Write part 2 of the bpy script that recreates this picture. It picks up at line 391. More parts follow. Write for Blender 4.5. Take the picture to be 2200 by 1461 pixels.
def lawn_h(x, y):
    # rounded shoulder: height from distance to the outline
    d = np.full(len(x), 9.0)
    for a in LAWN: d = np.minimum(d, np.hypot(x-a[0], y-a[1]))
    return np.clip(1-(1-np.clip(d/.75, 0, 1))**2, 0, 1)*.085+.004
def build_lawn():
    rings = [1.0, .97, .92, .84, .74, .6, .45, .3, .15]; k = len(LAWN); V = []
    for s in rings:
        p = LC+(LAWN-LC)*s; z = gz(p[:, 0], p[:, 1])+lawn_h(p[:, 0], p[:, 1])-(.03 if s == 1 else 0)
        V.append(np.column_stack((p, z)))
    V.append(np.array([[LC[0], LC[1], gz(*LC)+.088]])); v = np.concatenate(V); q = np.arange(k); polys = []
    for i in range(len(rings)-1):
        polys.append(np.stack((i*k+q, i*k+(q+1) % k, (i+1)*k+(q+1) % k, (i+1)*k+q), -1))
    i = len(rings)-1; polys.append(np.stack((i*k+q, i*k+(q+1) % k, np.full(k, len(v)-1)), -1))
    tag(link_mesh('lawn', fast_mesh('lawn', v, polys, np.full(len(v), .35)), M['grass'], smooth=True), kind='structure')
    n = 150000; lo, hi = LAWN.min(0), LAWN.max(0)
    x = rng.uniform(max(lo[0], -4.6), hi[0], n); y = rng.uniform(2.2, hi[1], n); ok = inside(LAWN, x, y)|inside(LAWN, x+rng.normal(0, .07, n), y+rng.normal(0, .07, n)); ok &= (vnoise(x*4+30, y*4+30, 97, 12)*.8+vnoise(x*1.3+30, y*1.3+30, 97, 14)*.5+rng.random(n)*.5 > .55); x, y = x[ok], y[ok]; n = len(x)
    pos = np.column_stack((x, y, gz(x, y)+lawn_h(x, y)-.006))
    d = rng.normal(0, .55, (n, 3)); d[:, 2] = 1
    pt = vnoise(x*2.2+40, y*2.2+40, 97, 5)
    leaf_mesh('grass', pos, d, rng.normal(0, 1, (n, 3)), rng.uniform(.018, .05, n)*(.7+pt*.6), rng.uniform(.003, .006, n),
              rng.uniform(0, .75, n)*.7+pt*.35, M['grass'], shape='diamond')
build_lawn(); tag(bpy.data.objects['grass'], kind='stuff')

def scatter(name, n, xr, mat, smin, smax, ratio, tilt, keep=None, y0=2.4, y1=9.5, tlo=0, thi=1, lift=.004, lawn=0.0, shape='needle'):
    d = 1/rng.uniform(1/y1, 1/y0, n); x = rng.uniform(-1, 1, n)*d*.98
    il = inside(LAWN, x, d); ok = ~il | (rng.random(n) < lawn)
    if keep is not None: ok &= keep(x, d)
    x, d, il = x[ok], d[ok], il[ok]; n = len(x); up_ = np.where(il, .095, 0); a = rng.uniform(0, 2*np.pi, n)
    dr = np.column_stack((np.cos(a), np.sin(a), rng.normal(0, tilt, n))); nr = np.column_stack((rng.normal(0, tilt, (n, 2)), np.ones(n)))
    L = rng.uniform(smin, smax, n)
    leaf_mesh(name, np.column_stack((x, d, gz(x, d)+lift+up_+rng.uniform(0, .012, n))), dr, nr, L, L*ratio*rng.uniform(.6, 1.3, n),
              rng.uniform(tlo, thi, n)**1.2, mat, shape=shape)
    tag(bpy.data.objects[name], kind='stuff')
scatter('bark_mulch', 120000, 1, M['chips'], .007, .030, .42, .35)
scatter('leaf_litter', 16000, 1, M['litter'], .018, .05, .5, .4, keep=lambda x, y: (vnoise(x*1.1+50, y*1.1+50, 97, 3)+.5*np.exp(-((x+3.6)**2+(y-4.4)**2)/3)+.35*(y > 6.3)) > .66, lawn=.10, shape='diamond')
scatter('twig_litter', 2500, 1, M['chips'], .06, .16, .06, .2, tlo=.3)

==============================

### Exercise goal:
Write out the material from the first line to the last, exactly.

### Written reply:
Write part 2 of the bpy script that recreates this picture. It picks up at line 391. More parts follow. Write for Blender 4.5. Take the picture to be 2200 by 1461 pixels.
def lawn_h(x, y):
    # rounded shoulder: height from distance to the outline
    d = np.full(len(x), 9.0)
    for a in LAWN: d = np.minimum(d, np.hypot(x-a[0], y-a[1]))
    return np.clip(1-(1-np.clip(d/.75, 0, 1))**2, 0, 1)*.085+.004
def build_lawn():
    rings = [1.0, .97, .92, .84, .74, .6, .45, .3, .15]; k = len(LAWN); V = []
    for s in rings:
        p = LC+(LAWN-LC)*s; z = gz(p[:, 0], p[:, 1])+lawn_h(p[:, 0], p[:, 1])-(.03 if s == 1 else 0)
        V.append(np.column_stack((p, z)))
    V.append(np.array([[LC[0], LC[1], gz(*LC)+.088]])); v = np.concatenate(V); q = np.arange(k); polys = []
    for i in range(len(rings)-1):
        polys.append(np.stack((i*k+q, i*k+(q+1) % k, (i+1)*k+(q+1) % k, (i+1)*k+q), -1))
    i = len(rings)-1; polys.append(np.stack((i*k+q, i*k+(q+1) % k, np.full(k, len(v)-1)), -1))
    tag(link_mesh('lawn', fast_mesh('lawn', v, polys, np.full(len(v), .35)), M['grass'], smooth=True), kind='structure')
    n = 150000; lo, hi = LAWN.min(0), LAWN.max(0)
    x = rng.uniform(max(lo[0], -4.6), hi[0], n); y = rng.uniform(2.2, hi[1], n); ok = inside(LAWN, x, y)|inside(LAWN, x+rng.normal(0, .07, n), y+rng.normal(0, .07, n)); ok &= (vnoise(x*4+30, y*4+30, 97, 12)*.8+vnoise(x*1.3+30, y*1.3+30, 97, 14)*.5+rng.random(n)*.5 > .55); x, y = x[ok], y[ok]; n = len(x)
    pos = np.column_stack((x, y, gz(x, y)+lawn_h(x, y)-.006))
    d = rng.normal(0, .55, (n, 3)); d[:, 2] = 1
    pt = vnoise(x*2.2+40, y*2.2+40, 97, 5)
    leaf_mesh('grass', pos, d, rng.normal(0, 1, (n, 3)), rng.uniform(.018, .05, n)*(.7+pt*.6), rng.uniform(.003, .006, n),
              rng.uniform(0, .75, n)*.7+pt*.35, M['grass'], shape='diamond')
build_lawn(); tag(bpy.data.objects['grass'], kind='stuff')

def scatter(name, n, xr, mat, smin, smax, ratio, tilt, keep=None, y0=2.4, y1=9.5, tlo=0, thi=1, lift=.004, lawn=0.0, shape='needle'):
    d = 1/rng.uniform(1/y1, 1/y0, n); x = rng.uniform(-1, 1, n)*d*.98
    il = inside(LAWN, x, d); ok = ~il | (rng.random(n) < lawn)
    if keep is not None: ok &= keep(x, d)
    x, d, il = x[ok], d[ok], il[ok]; n = len(x); up_ = np.where(il, .095, 0); a = rng.uniform(0, 2*np.pi, n)
    dr = np.column_stack((np.cos(a), np.sin(a), rng.normal(0, tilt, n))); nr = np.column_stack((rng.normal(0, tilt, (n, 2)), np.ones(n)))
    L = rng.uniform(smin, smax, n)
    leaf_mesh(name, np.column_stack((x, d, gz(x, d)+lift+up_+rng.uniform(0, .012, n))), dr, nr, L, L*ratio*rng.uniform(.6, 1.3, n),
              rng.uniform(tlo, thi, n)**1.2, mat, shape=shape)
    tag(bpy.data.objects[name], kind='stuff')
scatter('bark_mulch', 120000, 1, M['chips'], .007, .030, .42, .35)
scatter('leaf_litter', 16000, 1, M['litter'], .018, .05, .5, .4, keep=lambda x, y: (vnoise(x*1.1+50, y*1.1+50, 97, 3)+.5*np.exp(-((x+3.6)**2+(y-4.4)**2)/3)+.35*(y > 6.3)) > .66, lawn=.10, shape='diamond')
scatter('twig_litter', 2500, 1, M['chips'], .06, .16, .06, .2, tlo=.3)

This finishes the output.